[Records with scene code]
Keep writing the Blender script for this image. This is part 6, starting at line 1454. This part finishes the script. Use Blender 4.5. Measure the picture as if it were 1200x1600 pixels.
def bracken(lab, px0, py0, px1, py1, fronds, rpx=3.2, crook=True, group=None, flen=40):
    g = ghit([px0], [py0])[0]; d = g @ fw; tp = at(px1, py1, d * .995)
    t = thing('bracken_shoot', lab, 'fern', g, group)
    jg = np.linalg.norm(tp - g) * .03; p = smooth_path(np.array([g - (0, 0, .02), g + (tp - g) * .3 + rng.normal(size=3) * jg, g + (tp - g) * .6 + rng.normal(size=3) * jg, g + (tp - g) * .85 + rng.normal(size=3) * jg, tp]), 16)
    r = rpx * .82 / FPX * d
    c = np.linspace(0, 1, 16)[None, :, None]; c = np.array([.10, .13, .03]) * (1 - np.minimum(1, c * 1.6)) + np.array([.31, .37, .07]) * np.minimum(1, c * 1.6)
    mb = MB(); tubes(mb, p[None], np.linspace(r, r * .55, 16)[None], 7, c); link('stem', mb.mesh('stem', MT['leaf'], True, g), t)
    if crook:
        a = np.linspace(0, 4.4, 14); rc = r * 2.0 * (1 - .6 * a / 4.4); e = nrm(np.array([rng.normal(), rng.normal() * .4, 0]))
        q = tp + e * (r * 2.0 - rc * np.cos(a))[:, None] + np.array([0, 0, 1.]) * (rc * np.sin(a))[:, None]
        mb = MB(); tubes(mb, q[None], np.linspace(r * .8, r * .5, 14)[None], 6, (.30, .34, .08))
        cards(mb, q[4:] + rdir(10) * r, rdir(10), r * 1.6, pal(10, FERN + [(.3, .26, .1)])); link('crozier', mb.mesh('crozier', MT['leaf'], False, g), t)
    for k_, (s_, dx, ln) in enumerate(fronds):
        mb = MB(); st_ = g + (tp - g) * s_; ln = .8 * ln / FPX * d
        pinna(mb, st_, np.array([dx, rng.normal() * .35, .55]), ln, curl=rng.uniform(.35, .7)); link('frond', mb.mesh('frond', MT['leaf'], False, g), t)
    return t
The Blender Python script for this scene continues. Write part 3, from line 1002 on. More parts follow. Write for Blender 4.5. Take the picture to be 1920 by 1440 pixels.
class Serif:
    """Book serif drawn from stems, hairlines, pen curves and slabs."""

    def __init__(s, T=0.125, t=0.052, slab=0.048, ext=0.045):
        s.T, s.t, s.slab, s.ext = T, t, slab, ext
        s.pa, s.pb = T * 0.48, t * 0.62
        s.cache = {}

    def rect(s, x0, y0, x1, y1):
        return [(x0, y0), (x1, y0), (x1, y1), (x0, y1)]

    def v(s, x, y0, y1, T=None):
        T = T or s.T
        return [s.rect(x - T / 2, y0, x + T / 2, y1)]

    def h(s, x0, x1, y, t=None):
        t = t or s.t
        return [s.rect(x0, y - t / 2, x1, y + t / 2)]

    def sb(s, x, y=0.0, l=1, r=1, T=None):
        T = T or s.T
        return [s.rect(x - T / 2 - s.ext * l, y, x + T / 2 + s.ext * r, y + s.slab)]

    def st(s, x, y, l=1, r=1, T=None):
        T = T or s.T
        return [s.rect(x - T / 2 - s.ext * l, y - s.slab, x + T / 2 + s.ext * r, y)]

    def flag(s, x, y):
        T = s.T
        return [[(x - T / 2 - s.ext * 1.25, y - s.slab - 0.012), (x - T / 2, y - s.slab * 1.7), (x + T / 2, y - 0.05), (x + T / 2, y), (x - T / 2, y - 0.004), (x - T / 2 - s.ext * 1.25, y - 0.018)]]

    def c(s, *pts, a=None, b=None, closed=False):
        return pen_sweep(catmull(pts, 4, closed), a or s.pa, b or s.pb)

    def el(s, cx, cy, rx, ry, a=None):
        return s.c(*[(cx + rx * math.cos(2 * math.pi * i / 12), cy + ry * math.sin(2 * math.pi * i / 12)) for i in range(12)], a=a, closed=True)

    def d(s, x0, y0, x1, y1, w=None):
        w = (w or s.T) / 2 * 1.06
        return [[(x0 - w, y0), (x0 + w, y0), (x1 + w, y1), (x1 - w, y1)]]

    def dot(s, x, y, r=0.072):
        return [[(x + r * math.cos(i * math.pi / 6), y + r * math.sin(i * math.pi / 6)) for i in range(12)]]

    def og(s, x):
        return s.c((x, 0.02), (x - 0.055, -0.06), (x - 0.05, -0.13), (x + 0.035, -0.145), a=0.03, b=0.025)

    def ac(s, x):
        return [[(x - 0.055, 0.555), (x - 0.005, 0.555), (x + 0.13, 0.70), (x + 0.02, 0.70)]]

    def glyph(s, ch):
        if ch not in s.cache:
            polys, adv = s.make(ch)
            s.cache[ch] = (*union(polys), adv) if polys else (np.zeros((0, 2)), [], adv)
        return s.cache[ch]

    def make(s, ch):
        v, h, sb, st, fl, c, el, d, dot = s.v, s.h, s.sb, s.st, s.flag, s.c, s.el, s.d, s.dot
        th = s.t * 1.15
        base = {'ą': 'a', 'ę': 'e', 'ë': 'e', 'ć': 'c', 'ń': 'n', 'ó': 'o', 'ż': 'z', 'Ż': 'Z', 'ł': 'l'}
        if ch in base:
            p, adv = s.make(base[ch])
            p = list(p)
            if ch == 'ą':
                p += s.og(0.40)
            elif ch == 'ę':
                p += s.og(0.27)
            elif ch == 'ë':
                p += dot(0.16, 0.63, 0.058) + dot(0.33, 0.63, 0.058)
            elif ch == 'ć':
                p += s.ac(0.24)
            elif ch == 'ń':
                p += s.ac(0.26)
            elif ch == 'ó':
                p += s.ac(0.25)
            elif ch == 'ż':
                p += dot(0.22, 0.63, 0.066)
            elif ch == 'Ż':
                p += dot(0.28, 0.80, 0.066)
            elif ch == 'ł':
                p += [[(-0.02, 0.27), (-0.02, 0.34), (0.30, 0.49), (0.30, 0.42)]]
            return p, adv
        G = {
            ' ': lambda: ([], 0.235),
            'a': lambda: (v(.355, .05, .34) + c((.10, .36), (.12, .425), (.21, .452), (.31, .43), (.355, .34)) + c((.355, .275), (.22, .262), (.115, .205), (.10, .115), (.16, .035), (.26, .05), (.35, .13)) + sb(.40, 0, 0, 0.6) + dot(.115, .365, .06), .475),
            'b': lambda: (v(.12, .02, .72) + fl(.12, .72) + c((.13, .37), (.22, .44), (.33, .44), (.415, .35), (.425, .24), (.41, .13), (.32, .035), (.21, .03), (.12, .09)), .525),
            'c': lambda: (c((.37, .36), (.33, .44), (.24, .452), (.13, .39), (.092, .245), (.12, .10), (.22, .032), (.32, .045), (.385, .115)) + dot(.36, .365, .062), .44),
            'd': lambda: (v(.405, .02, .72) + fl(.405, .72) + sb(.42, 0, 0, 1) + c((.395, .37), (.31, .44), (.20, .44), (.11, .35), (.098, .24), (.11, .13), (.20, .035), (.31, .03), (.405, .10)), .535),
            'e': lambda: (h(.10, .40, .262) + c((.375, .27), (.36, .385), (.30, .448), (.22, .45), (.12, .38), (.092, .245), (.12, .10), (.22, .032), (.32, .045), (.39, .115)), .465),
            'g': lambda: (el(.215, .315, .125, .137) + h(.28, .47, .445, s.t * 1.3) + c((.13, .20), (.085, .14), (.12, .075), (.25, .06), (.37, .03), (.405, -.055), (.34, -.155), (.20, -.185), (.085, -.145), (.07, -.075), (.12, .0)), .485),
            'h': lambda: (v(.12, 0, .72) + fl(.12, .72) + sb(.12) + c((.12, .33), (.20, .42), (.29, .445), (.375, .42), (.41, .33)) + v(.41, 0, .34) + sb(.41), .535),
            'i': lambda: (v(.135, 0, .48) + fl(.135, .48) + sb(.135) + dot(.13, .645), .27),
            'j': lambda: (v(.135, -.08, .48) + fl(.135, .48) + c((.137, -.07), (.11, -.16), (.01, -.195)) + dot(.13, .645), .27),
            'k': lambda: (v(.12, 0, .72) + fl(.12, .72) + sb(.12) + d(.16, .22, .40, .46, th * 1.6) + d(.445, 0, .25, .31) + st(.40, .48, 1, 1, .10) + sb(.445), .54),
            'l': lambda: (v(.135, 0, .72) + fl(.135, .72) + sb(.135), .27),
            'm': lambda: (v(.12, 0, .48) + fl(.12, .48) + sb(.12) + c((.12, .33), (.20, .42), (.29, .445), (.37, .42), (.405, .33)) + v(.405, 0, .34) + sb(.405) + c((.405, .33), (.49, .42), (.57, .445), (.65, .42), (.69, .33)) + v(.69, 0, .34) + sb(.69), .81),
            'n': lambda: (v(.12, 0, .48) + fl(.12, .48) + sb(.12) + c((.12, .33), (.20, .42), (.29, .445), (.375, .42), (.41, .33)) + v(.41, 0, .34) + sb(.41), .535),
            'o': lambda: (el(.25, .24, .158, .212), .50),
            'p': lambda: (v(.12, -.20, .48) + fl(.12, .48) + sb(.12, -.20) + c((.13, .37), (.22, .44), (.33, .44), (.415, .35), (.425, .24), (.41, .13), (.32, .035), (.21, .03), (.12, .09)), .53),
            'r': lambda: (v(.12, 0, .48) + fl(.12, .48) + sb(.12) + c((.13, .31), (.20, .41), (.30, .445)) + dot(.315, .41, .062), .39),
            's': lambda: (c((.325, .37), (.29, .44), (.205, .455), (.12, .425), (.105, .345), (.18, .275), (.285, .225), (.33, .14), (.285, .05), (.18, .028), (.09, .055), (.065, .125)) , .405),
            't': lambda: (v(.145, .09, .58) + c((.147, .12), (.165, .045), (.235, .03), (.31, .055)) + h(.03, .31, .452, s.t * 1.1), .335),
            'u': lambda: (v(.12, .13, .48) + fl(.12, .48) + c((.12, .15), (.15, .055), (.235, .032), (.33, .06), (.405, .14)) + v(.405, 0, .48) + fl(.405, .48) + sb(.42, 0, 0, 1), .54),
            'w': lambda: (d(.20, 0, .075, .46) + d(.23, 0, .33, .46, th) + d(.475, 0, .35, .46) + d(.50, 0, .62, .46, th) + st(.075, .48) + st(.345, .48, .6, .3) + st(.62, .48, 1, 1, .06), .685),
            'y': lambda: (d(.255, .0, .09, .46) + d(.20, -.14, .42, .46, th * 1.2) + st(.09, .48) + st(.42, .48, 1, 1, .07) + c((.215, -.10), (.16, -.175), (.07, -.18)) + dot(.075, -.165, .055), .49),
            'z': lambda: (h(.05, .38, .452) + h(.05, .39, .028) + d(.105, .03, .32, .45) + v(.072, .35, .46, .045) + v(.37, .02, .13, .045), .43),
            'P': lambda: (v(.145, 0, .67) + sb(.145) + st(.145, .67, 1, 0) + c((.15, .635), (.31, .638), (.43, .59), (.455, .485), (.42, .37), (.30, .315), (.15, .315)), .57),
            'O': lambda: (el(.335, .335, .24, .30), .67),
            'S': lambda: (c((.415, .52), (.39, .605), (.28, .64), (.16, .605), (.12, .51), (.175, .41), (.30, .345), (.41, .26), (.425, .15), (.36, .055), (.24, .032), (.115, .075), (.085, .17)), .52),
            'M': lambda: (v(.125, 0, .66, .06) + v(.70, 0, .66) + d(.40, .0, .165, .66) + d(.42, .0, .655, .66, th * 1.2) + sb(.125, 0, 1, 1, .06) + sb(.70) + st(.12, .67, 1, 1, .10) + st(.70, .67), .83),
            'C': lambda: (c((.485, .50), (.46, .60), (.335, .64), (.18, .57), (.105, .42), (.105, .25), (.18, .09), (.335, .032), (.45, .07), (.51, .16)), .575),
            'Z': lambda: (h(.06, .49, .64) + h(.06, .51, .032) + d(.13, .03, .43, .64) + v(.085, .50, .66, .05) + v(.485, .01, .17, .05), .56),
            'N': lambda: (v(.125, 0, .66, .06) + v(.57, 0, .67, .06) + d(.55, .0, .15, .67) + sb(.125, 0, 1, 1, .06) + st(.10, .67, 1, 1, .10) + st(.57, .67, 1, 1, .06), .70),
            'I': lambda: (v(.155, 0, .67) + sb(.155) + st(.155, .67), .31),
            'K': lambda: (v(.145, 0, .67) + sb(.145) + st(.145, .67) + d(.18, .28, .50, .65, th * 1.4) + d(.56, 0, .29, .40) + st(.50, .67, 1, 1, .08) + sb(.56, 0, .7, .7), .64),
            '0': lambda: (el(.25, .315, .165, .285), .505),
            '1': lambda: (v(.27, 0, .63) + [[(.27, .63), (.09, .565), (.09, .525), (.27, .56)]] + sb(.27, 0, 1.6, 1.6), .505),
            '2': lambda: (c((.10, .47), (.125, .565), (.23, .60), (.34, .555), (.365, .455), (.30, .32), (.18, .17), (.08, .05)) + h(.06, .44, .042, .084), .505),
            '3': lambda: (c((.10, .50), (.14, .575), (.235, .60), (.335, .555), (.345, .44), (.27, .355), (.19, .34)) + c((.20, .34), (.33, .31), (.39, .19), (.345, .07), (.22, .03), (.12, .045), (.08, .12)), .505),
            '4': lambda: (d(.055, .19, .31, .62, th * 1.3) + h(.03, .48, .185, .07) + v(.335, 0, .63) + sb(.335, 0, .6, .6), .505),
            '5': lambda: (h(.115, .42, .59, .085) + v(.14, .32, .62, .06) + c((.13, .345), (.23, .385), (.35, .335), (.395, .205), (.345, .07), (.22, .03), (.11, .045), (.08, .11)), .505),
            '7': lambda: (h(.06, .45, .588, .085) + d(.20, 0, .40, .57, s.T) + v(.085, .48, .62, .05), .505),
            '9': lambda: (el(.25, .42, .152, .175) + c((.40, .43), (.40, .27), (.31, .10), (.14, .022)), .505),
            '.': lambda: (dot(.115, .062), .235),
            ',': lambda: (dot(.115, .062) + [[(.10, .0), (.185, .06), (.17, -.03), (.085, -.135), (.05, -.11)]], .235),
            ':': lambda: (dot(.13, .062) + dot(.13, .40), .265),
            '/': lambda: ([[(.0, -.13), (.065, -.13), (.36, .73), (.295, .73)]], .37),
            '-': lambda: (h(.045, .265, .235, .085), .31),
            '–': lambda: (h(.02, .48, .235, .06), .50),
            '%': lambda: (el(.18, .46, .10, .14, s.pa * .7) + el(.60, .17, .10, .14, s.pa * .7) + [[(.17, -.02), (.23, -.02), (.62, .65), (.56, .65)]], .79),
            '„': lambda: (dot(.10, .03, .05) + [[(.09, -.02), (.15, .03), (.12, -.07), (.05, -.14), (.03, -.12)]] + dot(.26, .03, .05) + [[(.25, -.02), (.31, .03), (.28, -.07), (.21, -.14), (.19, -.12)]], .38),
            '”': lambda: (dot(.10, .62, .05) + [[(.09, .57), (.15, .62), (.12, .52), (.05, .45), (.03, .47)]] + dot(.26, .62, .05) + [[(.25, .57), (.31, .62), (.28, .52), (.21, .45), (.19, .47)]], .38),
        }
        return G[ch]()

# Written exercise
Transcribe the lines beginning at the one that contains "The Blender Python" and ending at the one that contains "return [(x0, y0), (x1, y0), (x1, y1), (x0, y1)]", with nothing added or left out.

# Complete response
The Blender Python script for this scene continues. Write part 3, from line 1002 on. More parts follow. Write for Blender 4.5. Take the picture to be 1920 by 1440 pixels.
class Serif:
    """Book serif drawn from stems, hairlines, pen curves and slabs."""

    def __init__(s, T=0.125, t=0.052, slab=0.048, ext=0.045):
        s.T, s.t, s.slab, s.ext = T, t, slab, ext
        s.pa, s.pb = T * 0.48, t * 0.62
        s.cache = {}

    def rect(s, x0, y0, x1, y1):
        return [(x0, y0), (x1, y0), (x1, y1), (x0, y1)]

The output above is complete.